Although they noted that the correlation between food prices and the federal budgets for agriculture was slim, they wondered why food prices had continued to rise despite being available.
Farmers under the aegis of the All Farmers Association of Nigeria (AFAN) also raised concerns about the devaluation of the naira, as they explained that this was also a significant factor that had made food unaffordable despite the over N1tn federal agriculture budgets in 2022, 2023 and 2024.
The concerns by farmers were further amplified by the Abuja Chamber of Commerce and Industry which declared on Saturday that the persistent hike in food prices was currently worsening poverty levels across the country.
In 2022, the agriculture ministry got the approval of N71.84bn as personnel cost, N3.7bn for overhead, and N386.65bn for capital projects, making a total allocation of N462.2bn.
The total budgetary allocation dropped to N426.99bn in 2023, as personnel cost was N80.94bn; overhead, N4.5bn; while capital project allocation was N341.6bn.
There was a further drop in the ministry’s 2024 budget, as its total allocation was N362.94bn, comprising personnel cost of N102.1bn, overhead was N8.1bn, while the capital project was put at N252.7bn.
President of AFAN, Kabir Ibrahim, in an interview with newsmen, said the budgets have had little impact on food prices, as the commodities have remained high despite the hundreds of billions of naira budgets to the agriculture ministry, whether in states or at the federal level.
On why the budgets seem not to have impacted food prices across the country, the AFAN President explained that though there is some level of food availability in Nigeria, the food items were unaffordable.
“You should look at food availability and not the cost of food.

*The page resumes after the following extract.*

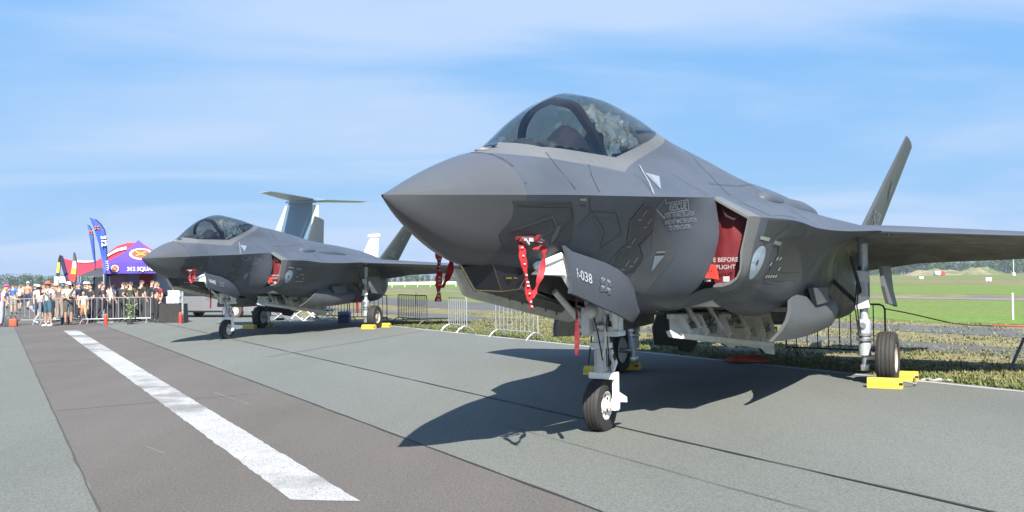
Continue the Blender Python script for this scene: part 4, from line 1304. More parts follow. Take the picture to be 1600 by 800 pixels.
st = streamer('warning_streamer', [[(1.40, .47, 2.04), (1.50, .48, 1.95), (1.44, .49, 1.82), (1.50, .50, 1.68)], [(1.58, .48, 2.02), (1.70, .48, 1.93), (1.60, .49, 1.80), (1.70, .50, 1.74)], [(1.36, .48, 1.98), (1.62, .49, 1.90), (1.55, .50, 1.70)]], .07, True, lambda o: cuff(o, 1))
attach(tag(st, 'red streamer bunched up on the port nose probe of the far jet', 'streamer', 'red warning streamers'), jet2)
# foil sun covers and cloth under the canopy
def foil_sheet(seed):
    m = MB(); rows = []
    for i, x in enumerate(steps(3.16, 4.12, 26)):
        P = upper_fore(x)
        zb = max(L1(x), L2(x)) + .01
        full = [p for p in P if p[1] > zb]
        full = [(-p[0], p[1]) for p in full[::-1]] + full[1:]
        pts = curve_pts(full, 44)
        row = []
        for k, p in enumerate(pts):
            if k < 23: continue
            c = Vector((0, 2.75))
            d = (Vector(p) - c)
            q = c + d * (.85 + .12 * wrinkle((x, p[0], p[1] + seed), 1.0, 5.2) + .03 * wrinkle((x + 4, p[0], p[1]), 1, 12))
            row.append((x + wrinkle((x, p[0], p[1] + 9), .03, 9), q.x, q.y))
        rows.append(row)
    m.grid(rows)
    return m.build('foil_sunshade', FOIL, None, smooth=18, flip=True)
both(foil_sheet(2), 'crumpled silver foil sheet behind the bow inside the near canopy', 'crumpled silver foil sheet inside the far canopy', 'sunshade', 'foil sunshades')
m = MB(); rows = []
for x in steps(1.98, 2.86, 22):
    w = .20 + .24 * min(1, (x - 1.95) / .5)
    rows.append([(x, w * k, 2.93 + .09 * min(1, (x - 1.95) / .4) - .10 * abs(k) ** 2.2 + wrinkle((x, k, 2), .03, 5) + wrinkle((x, k, 7), .02, 12)) for k in steps(-1, 1, 24)])
m.grid(rows)
both(m.build('foil_sheet', mat('dull foil', (.42, .40, .36), rough=.25, metal=.9, var=.3, scale=8, col2=(.06, .06, .07)), None, smooth=18, flip=True), 'creased foil sheet over the dashboard of the near jet', 'creased foil sheet over the dashboard of the far jet', 'sunshade', 'foil sunshades')
m = MB(); rows = []
for u in steps(0, 1, 18):
    bell = math.exp(-((u - .34) / .25) ** 2)
    rows.append([(2.42 + 1.02 * u, .40 + .06 * u - .40 * v, 2.855 + (.305 * bell + .03) * math.sin(math.pi * min(1, max(0, v))) ** .4 + wrinkle((u, v, 4), .012, 6)) for v in steps(0, 1, 14)])
m.grid(rows)
both(m.build('cockpit_cloth', CLOTH_B, None, smooth=50, flip=True), 'dark blue cloth draped over the near jet controls', 'dark blue cloth draped over the far jet controls', 'cloth', 'cockpit cloths')

# wheel chocks (each a bar with notched ends)
def chock():
    m = MB()
    pr = [(-.10, 0), (.10, 0), (.085, .10), (.045, .155), (-.045, .155), (-.085, .10)]
    L = .24
    m.prism([(x, -L, z) for x, z in pr], (0, 2 * L, 0))
    o = m.build('wheel_chock', YELLOW, None)
    m = MB(); m.tube([(-.09, -L - .004, .085), (-.09, -L + .04, .085)], .018, 8); m.build('rope_hole', BLACKP, o)
    m = MB()
    v, f = dash_mesh(4, .06, 8)
    m.add([(-.0925 - .0, -(a - .08), .045 + b) for a, b in v], f); m.build('chock_stencil', mat('worn ochre print', (.50, .33, .02), rough=.7), o)
    return o
CH = chock()
first = True
for jt, rt in ((jet, 'near jet'), (jet2, 'far jet')):
    for sd, sn in ((1, 'port'), (-1, 'starboard')):
        for dx, dn in ((-.53, 'in front of'), (.53, 'behind')):
            if first: c = CH; first = False
            else: c = copy_tree(CH)
            M4 = Matrix.Translation(jt.location) @ Matrix.Rotation(jt.rotation_euler[2], 4, 'Z')
            p = M4 @ Vector((9.60 + dx, -(sd * 2.30 + (-.05 if dx < 0 else .05)), 0.004))
            c.location = p; c.rotation_euler = (0, 0, jt.rotation_euler[2] + R(rng.uniform(-4, 4)))
            tag(c, 'yellow wheel chock %s the %s main wheel of the %s' % (dn, sn, rt), 'chock', 'yellow wheel chocks')
m = MB()
pts = [Vector((10.2, 2.62, .02)) + Vector((.05 * math.sin(i * 1.3), .05 * i, .012 * (i % 3))) for i in range(10)]
m.tube(pts, .022, 6)
m.tube([p + Vector((.06, .02, 0)) for p in pts[2:8]], .02, 6)
m.tube([(9.1, 2.5, .12), (9.4, 2.62, .05), (9.9, 2.60, .03), (10.15, 2.5, .10)], .012, 6)
attach(tag(m.build('chock_rope', mat('grey rope', (.30, .29, .27), rough=.9, var=.3, scale=40), None, smooth=60, flip=True), 'loose grey rope lying beside the near port chocks', 'rope'), jet)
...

Yes, there is a relationship that when there is availability and demand, there could be affordable prices, but in Nigeria, I don’t think that relationship holds because the devaluation of the naira has caused so much turbulence.
“Many things are astronomically high based on our income and the value of our currency. The turbulence in our economy today is also due to the devaluation of the naira”, he stated.
On whether there is food availability in Nigeria currently, Ibrahim replied, “Honestly I had this argument with some people on Good Morning Nigeria show on NTA. Now, go to any food market and ask them for food.
“You will find out that there is always food but it is very costly. Have you searched for any food item and it is not available? Except probably the vegetables now, and this is because most of us don’t practice greenhouse farming, but the open production of vegetables and the rainy season are not supportive of that.
“So, you may find a scarcity of tomatoes, peppers and all that. But this is normal, we have always had it like this during similar periods when there was rain. Otherwise, you can’t say that you went to the market and there is no rice, beans, etc. They are there now but they are costly.
“Therefore, what we are experiencing is lack of affordability, not lack of availability. That is the difference. We have been talking about attaining food security and this means that food has to be available and affordable. Once it is not affordable for you and me, then it is as good as not there”.
Ibrahim, however, noted that the reduction in budgetary allocations between 2022 and 2024 had no significant correlation with the high cost of food items in the market.
“I don’t think there is any nexus between the drop in the national budget and the cost of food, because if you ask yourself, what is the performance of the budget so far? How much of the budget has been released to the agriculture ministry?
“So, the Federal Government is meant to create an enabling environment for the country, though farming activities take place in the states and Local Governments. When you look at the budget details, is there anywhere in it where farmers are given money to go and produce food?
“The government itself doesn’t have a farm. Also, when you look at this year’s budget, we are now in June and I don’t think that we have had up to 15 per cent of budget performance”, Ibrahim stated.